Dans l’affaire Aïvo, en l’absence d’une réponse recevable du Bénin, le Groupe de travail a cru les allégations inscrites dans la plainte qui portent sur les catégories I, II, III et V, pour conclure à une détention arbitraire. Si la réponse avait été déposée dans les temps, cela aurait pu faire la différence et le Groupe de travail aurait procédé à une analyse pour déterminer qui des deux parties croire sur chaque allégation.
Le gouvernement aurait abdiqué et n’a pas jugé utile de venir défendre sa position ?

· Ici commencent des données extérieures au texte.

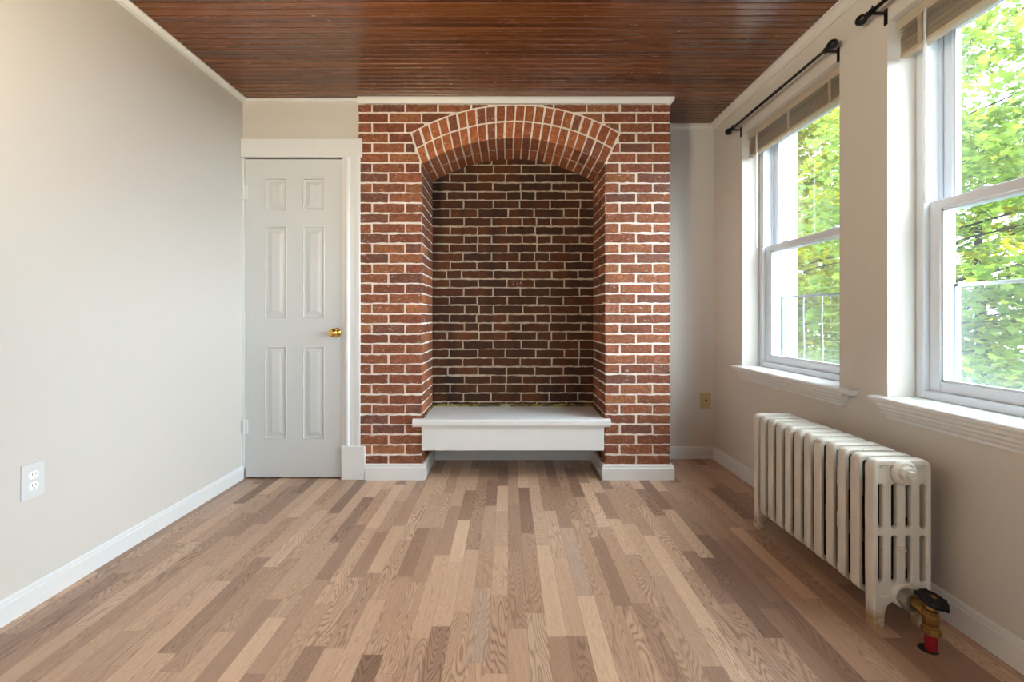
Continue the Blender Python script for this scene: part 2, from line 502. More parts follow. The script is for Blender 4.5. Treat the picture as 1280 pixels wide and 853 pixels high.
# door casing
struct('trim_6', MB().box(XL + .001, -.9225, YD - .030, YD, 2.040, 2.156, .003), M['trim'], 'wide white head casing over the door', 'casing')
def side_casing():
    x0 = -1.0065
    pr = [(-1.050, YD), (-1.050, YD - .012), (-1.032, YD - .012), (-1.031, YD - .022), (-1.022, YD - .027), (-1.011, YD - .027), (-1.007, YD - .021),
          (-1.000, YD - .017), (-.975, YD - .018), (-.955, YD - .021), (-.938, YD - .021), (-.935, YD - .018), (-.935, YD)]
    return MB().prism(pr, 'z', .21, 2.040)
struct('trim_7', side_casing(), M['trim'], 'white moulded casing on the right side of the door', 'casing')
struct('trim_8', MB().box(-1.052, -.903, YD - .034, YD, 0, .212, .003), M['trim'], 'white plinth block below the door casing', 'plinth block')
struct('trim_9', MB().box(XL, -1.676, YD - .010, YD + .06, 0, 2.040), M['trim'], 'narrow white door stop beside the left wall', 'casing')

# ------------------------------------------------------------------ panel door
def build_door():
    root = thing('door_1', ((-1.672 - 1.053) / 2, YD, 0), 'white six panel door with a small brass knob', 'door', kind='structure')
    x0, x1, z0, z1 = -1.6735, -1.0525, .008, 2.032
    yf, yb = YD - .002, YD + .038
    px = lambda q: (q - 635) / 196.2
    pz = lambda q: 1.03 + (396 - q) / 196.2
    cols = [(px(331), px(358.5)), (px(378.5), px(406))]
    rows = [(pz(549), pz(433)), (pz(398), pz(284)), (pz(263.5), pz(223.5))]
    mb = MB(); bm = mb.bm
    xs = sorted([x0, x1] + [v for c in cols for v in c]); zs = sorted([z0, z1] + [v for r in rows for v in r])
    grid = {(i, j): bm.verts.new((x, yf, z)) for i, x in enumerate(xs) for j, z in enumerate(zs)}
    for i in range(len(xs) - 1):
        for j in range(len(zs) - 1):
            q = [grid[(i, j)], grid[(i + 1, j)], grid[(i + 1, j + 1)], grid[(i, j + 1)]]
            if i % 2 == 1 and j % 2 == 1:
                prev = q; a, b, c, d = xs[i], xs[i + 1], zs[j], zs[j + 1]
                for off, dep in ((.004, -.003), (.006, .009), (.018, .010), (.046, .001), (.050, .001)):
                    cur = [bm.verts.new((xx, yf + dep, zz)) for xx, zz in ((a + off, c + off), (b - off, c + off), (b - off, d - off), (a + off, d - off))]
                    for k in range(4): bm.faces.new((prev[k], prev[(k + 1) % 4], cur[(k + 1) % 4], cur[k]))
                    prev = cur
                bm.faces.new(prev)
            else: bm.faces.new(q)
    # edges and back
    mb2 = MB(); mb2.box(x0, x1, yf + .0115, yb, z0, z1)
    me = mb2.bm
    t = bmesh.new(); tm = bpy.data.meshes.new('t'); me.to_mesh(tm); t.from_mesh(tm); bpy.data.meshes.remove(tm); me.free()
    mb.merge(t)
    mb.box(x0, x0 + .001, yf + .0005, yf + .012, z0, z1); mb.box(x1 - .001, x1, yf + .0005, yf + .012, z0, z1)
    mb.box(x0, x1, yf + .0005, yf + .012, z1 - .001, z1); mb.box(x0, x1, yf + .0005, yf + .012, z0, z0 + .001)
    mb.build('door_leaf', M['door'], root)
    kx, kz = -1.095, .928
    k = MB().lathe([(0, 0), (.031, 0), (.032, .004), (.027, .009), (.014, .011), (.011, .018), (.011, .030), (.018, .036),
                    (.0255, .044), (.028, .054), (.0265, .064), (.019, .071), (.008, .074), (0, .0745)], (kx, yf, kz), (0, -1, 0), 24)
    o = k.build('door_knob', M['brass'], root, autosmooth=True); o['label'] = 'polished brass door knob'
    for zc in (pz(241), pz(533.5)):
        h = MB().lathe([(0, -.048), (.004, -.048), (.0075, -.044), (.0075, .044), (.004, .048), (0, .048)], (-1.6755, YD - .014, zc), (0, 0, 1), 12)
        h.box(-1.674, -1.655, YD - .006, YD - .002, zc - .044, zc + .044, .001)
        h.box(-1.6895, -1.6755, YD - .014, YD - .011, zc - .044, zc + .044, .001)
        h.build('hinge', M['trim'], root, autosmooth=True)
    return root
build_door()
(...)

Le Groupe de travail a communiqué la plainte au Gouvernement béninois dans une communication du 12 janvier 2024. Le Bénin disposait de deux mois, soit 60 jours pour répondre. Et le Bénin pouvait solliciter une prorogation des délais pour un mois additionnel, soit 30 jours de plus, pour un total de 90 jours donc pour répondre. En l’espèce, le Bénin a répondu le 2 avril 2024, soit trois semaines après le délai, sans avoir sollicité une prorogation. Techniquement cette réponse n’était donc pas recevable. Il faut s’interroger sur les raisons d’une telle attitude méconnaissant les règles. Solliciter l’extension aurait été bien simple et c’était la responsabilité de la représentation béninoise auprès des Nations Unies à Genève, soit l’ambassade du Bénin à Paris. La diplomatie béninoise a donc failli et si elle n’a pas avisé les agents de l’Etat qui devaient préparer la réponse sur les délais, elle aura failli doublement.
Ce n’est pas la première procédure contre le Bénin et, personnellement, je ne doute pas que les uns et les autres connaissaient parfaitement la procédure et les délais.

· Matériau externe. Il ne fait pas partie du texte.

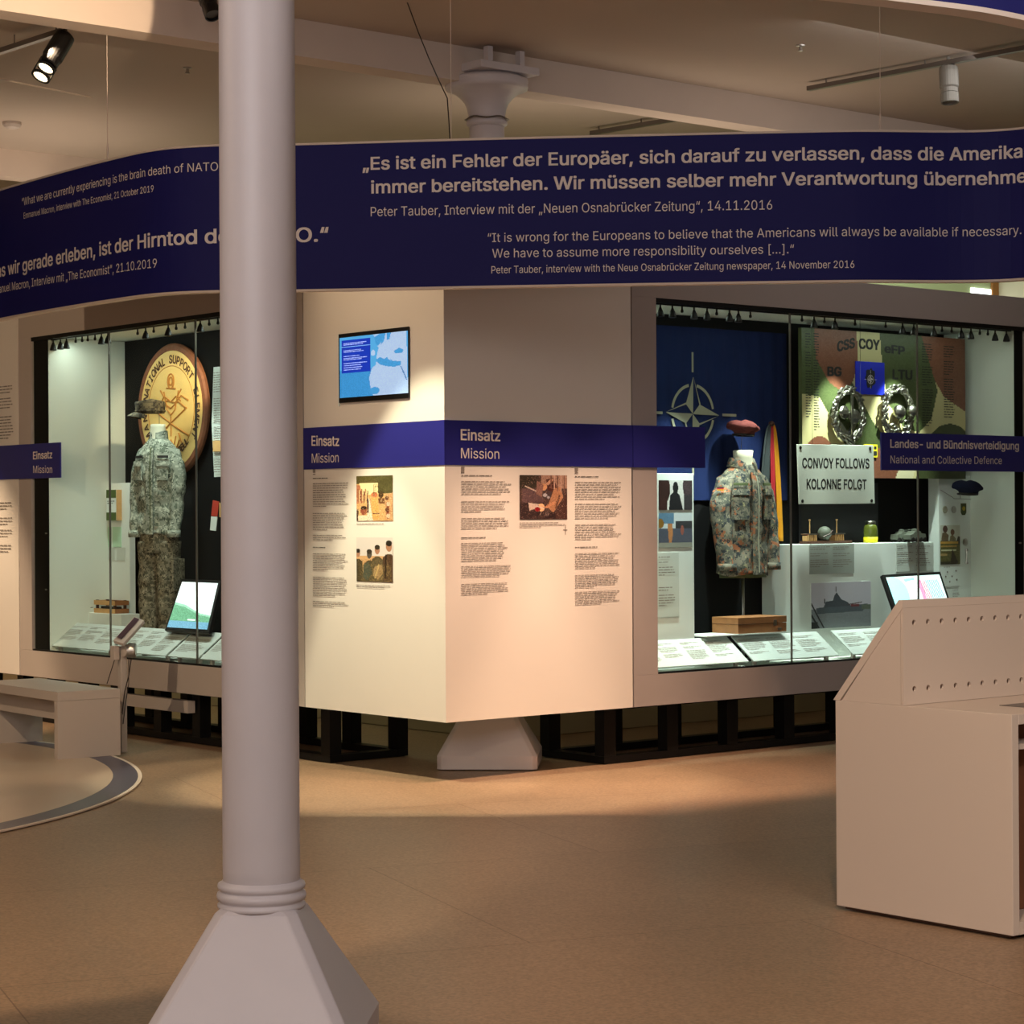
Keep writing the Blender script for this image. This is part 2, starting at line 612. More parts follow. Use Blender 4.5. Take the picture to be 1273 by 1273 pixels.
def letter_px(surf, body, px0, py0, px1, py1, cap_px, mt='letter', parent=None, bold=False, pre='', post='', off=0.004, name='lettering', shear_follow=True):
    """body spans px0..px1 on the surface with baselines py0/py1; pre/post continue at the same scale"""
    s0, z0 = surf.uv(px0, py0)
    s1, z1 = surf.uv(px1, py1)
    a, b = xr(pre + body, bold)
    if pre:
        w_all = xr(pre + body, bold)
        w_body = xr(body, bold)
        a = w_all[1] - (w_body[1] - w_body[0])
        b = w_all[1]
    sc = (s1 - s0) / (b - a)
    pm = surf.P((s0 + s1) / 2, z0)
    capm = cap_px * pxscale(surf.P(s0, z0))
    sy = capm / caph()
    full = pre + body + post
    words = full.split(' ')
    last = None
    for k, wd in enumerate(words):
        vs, fs = text_geo(wd, bold)
        end = xr(' '.join(words[:k + 1]), bold)[1]
        shift = end - xr(wd, bold)[1]
        mb = MB()
        for n_, (ox, oy) in enumerate(BOLD if bold else ((0, 0),)):
            if name == 'board_lettering':
                ox, oy = ox * 2.2, oy * 2.0
            out = []
            for x, y in vs:
                x += shift + ox
                t = (x - a) / (b - a)
                out.append(surf.P(s0 + (x - a) * sc, z0 + (z1 - z0) * t + (y + oy) * sy, off + n_ * .0001))
            mb.add(out, fs)
        last = mb.build(name, mt, parent)
    return last

class Surf:                                   # a frame fixed at one depth, for print on it
    def __init__(s, fr, d=0.0):
        s.fr, s.d = fr, d
    def uv(s, px, py):
        return s.fr.uv(px, py, s.d)
    def P(s, x, z, off=0.0):
        return s.fr.P(x, z, s.d + off)

class Plate:                                  # a tilted plane through three points, print in metres
    def __init__(s, tl, tr, bl):
        s.o = Vector(bl)
        s.ex = (Vector(tr) - Vector(tl)).normalized()
        s.ey = (Vector(tl) - Vector(bl)).normalized()
        s.n = s.ex.cross(s.ey).normalized()
        if s.n.dot(s.o - EYE) > 0:
            s.n = -s.n
        s.w = (Vector(tr) - Vector(tl)).length
        s.h = (Vector(tl) - Vector(bl)).length
    def P(s, x, y, off=0.0):
        return s.o + s.ex * x + s.ey * y + s.n * off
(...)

Pour le Groupe de travail, l’absence d’une réponse et une réponse en retard et donc irrecevable constitue une seule et même chose: le silence de l’Etat mis en cause qui rend impossible le contradiction et qui donne plus de poids à la plainte dans sa narration des faits.

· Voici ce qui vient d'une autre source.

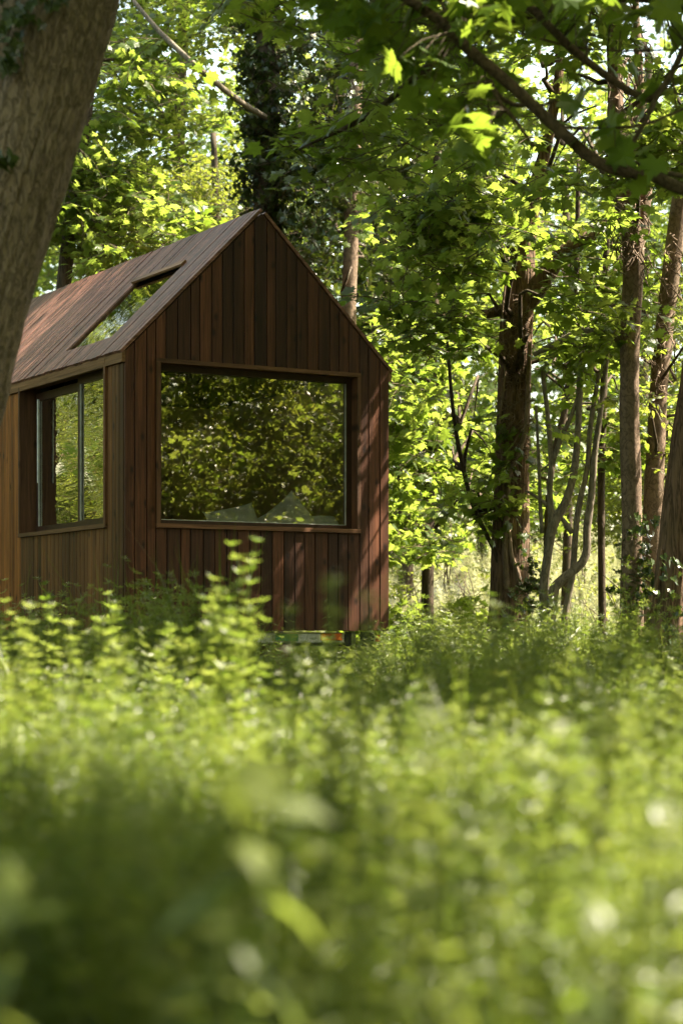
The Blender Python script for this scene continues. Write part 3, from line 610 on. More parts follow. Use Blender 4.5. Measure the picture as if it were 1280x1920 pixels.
for u_ in (.18, CW-.18):
    for v_ in (3.4, 4.25):
        w = thing_part('wheel', CAB); prof = [(.20, -.09), (.30, -.095), (.335, -.06), (.335, .06), (.30, .095), (.20, .09)]; n = 28
        V = [(u_+x, v_+r*math.cos(a*2*math.pi/n), .30+r*math.sin(a*2*math.pi/n)) for a in range(n) for r, x in prof]
        F = [(a*6+k, a*6+(k+1) % 6, ((a+1) % n)*6+(k+1) % 6, ((a+1) % n)*6+k) for a in range(n) for k in range(6)]
        mesh_obj('tyre', V, F, M['rubber'], w)
        Vt, Ft = tube([(u_-.06, v_, .30), (u_+.06, v_, .30)], [.2, .2], 20, .2); mesh_obj('rim', Vt, Ft, M['steel'], w)
# things inside and below the cabin
def place(o, rz): o.rotation_euler = (0, 0, rz)
bl = thing('timber_block', 'rough brown timber block standing under the white bumper of the cabin', 'block', cabin(gb(530), .06, 0), TH)
b = MB(); b.box((-.13, -.07, -.05), (.13, .16, .34)); b.box((-.11, -.05, .343), (.12, .14, .52)); mesh_obj('block', b.V, b.F, M['block'], bl)
bed = thing('bed', 'raised bed inside the cabin behind the picture window', 'bed', cabin(1.2, .9, HB+.02), TH)
b = MB(); b.box((-1.0, -.72, 0), (1.0, .75, .55)); mesh_obj('bed_base', b.V, b.F, M['cabinet'], bed)
b = MB(); b.box((-1.0, -.72, .552), (1.0, .75, WZ0-HB-.02+.0)); mesh_obj('mattress', b.V, b.F, M['pillow'], bed)
cb = thing('cabinet', 'tall brown cabinet inside the cabin behind the side window', 'cabinet', cabin(.9, 2.45, HB+.02), TH)
b = MB(); b.box((-.6, -.25, 0), (.55, .28, 1.75)); mesh_obj('cabinet_body', b.V, b.F, M['cabinet'], cb)
b = MB(); b.box((-.612, -.24, .02), (-.602, .27, .86)); mesh_obj('cabinet_door', b.V, b.F, M['cabinet'], cb); b = MB(); b.box((-.612, -.24, .87), (-.602, .27, 1.74)); mesh_obj('cabinet_door', b.V, b.F, M['cabinet'], cb)
def pillow(px, py, v, w, h, tilt, roll, label):
    q = on_plane(px, py, cabin(0, v, 0), VV)
    n = 18; V = []; F = []
    for sgn in (1, -1):
        for i in range(n+1):
            for j in range(n+1):
                a, c_ = i/n*2-1, j/n*2-1; pin = 1-.10*(abs(a)**2*(1-abs(c_)**2)*0+ (1-abs(a)**3)*abs(c_)**2*.9)
                pin2 = 1-.10*(1-abs(c_)**3)*abs(a)**2*.9
                th = .085*max(0, (1-a**4)*(1-c_**4))**.6+.006*noise(np.array([[i*.6, j*.6, sgn*3.]]), 4)[0]*(1 if max(abs(a), abs(c_)) < 1 else 0)
                V.append((a*w/2*pin2, -sgn*th, c_*h/2*pin))
    for s_ in range(2):
        o = s_*(n+1)**2
        for i in range(n):
            for j in range(n):
                f = (o+i*(n+1)+j, o+(i+1)*(n+1)+j, o+(i+1)*(n+1)+j+1, o+i*(n+1)+j+1); F.append(f if s_ == 0 else f[::-1])
    R = rot(tilt, 0, 0)@rot(0, roll, 0)
    V = (R@np.array(V).T).T
    o = mesh_obj('pillow', V, F, M['pillow'], smooth_=True); o.location = tuple(q); o.rotation_euler = (0, 0, TH); o['label'] = label; o['category'] = 'pillow'; o['group'] = 'white pillows behind the picture window'
pillow(440, 985, .22, .50, .34, -.35, -.22, 'white pillow at the left behind the picture window, its flat top edge showing')
pillow(545, 985, .22, .48, .46, -.3, -.62, 'larger white pillow tipped up on its corner behind the picture window')
pillow(605, 990, .22, .34, .22, -.7, -.05, 'low white pillow lying in the right corner of the picture window')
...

Quelle est la force de coercition dont dispose le GTDA puisque sa décision sur Réckya Madougou n’a pas été respectée jusqu’à ce jour?
Le Groupe de travail ne dispose pas de force publique pour assurer l’exécution de ses décisions. Mais toutes ses décisions font partie du lot d’obligations que les autres Etats Membres vont prendre en compte durant l’examen périodique universel. Ainsi par exemple, lors de l’examen périodique universel concernant le Bénin, les Etats Membres du Conseil des droits de l’homme vont demander au Bénin d’expliquer sa mise en oeuvre des décisions des organes de protection, y compris le Groupe de travail. Et tout Etat intéressé peut se fonder sur ces décisions pour considérer que le Bénin ne respecte pas les droits de l’homme. Dans son rapport annuel sur les droits de l’homme à travers le monde, les Etats-Unis d’Amérique tiennent ainsi compte systématiquement des décisions du Groupe de travail. Il ne sera donc pas exclu qu’un Etat ou un Groupe d’Etats pose ces décisions dans la balance politique de ses rapports avec le Bénin.